Vanity of vanities!  Margaret Newkirk has an amusing story in Businessweek:
Because of an “emergency rule” declared by the state of Georgia, Atlanta hairdresser James Cyrus Gilbert can finally bolt a license plate reading GAYPWR to his Honda CRV. Things reached a crisis point in June, a few months after Gilbert sued the state’s Department of Revenue, alleging it had stifled his right to free speech by denying three applications for vanity plates using the word “gay.” Instead of going to trial, the agency settled, declared the state of emergency, and agreed to review its vanity tag policy. 

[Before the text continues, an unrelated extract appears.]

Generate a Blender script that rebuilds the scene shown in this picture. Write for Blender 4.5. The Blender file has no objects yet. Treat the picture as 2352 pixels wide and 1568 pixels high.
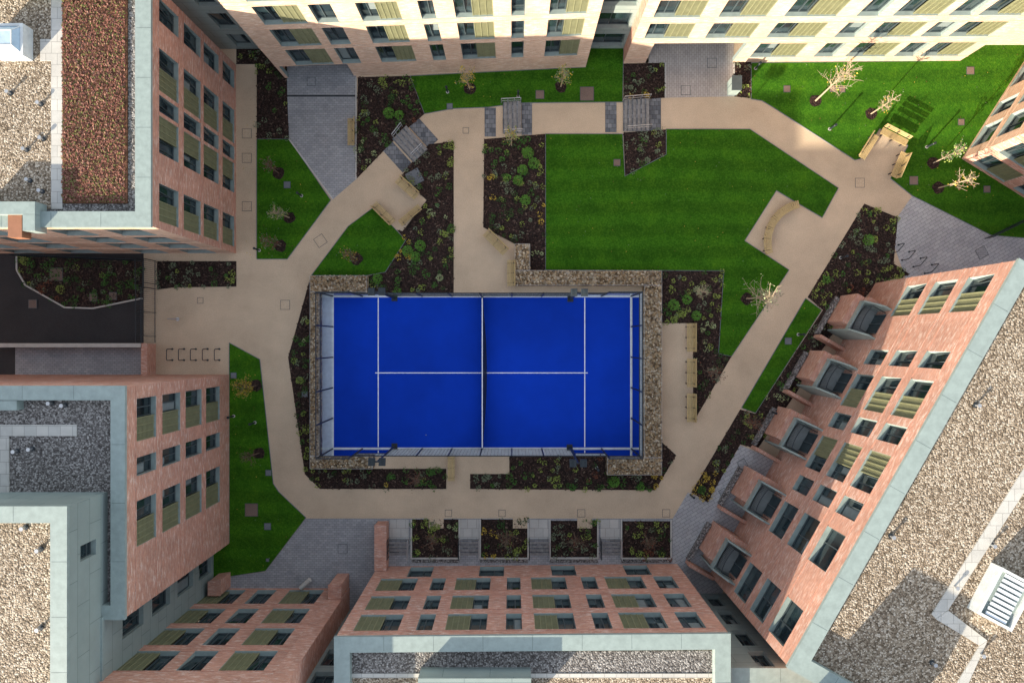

That will be a big job. The state keeps a list of 10,000 banned letter-and-number combinations describing the size of certain body parts, not-so-nice words for sexual congress, and all things scatological. It’s the decades-old product of a vague set of rules prohibiting hate speech, violence, and obscenities as interpreted and reinterpreted by countless county officials.  ...
Personalized license plates are a tiny source of revenue—last year Georgia made only $153,000 from the plates, which cost drivers an extra $35 a year—but a giant headache for state regulators nationwide, who must strike a delicate balance between protecting free speech and protecting drivers’ eyes from naughty puns.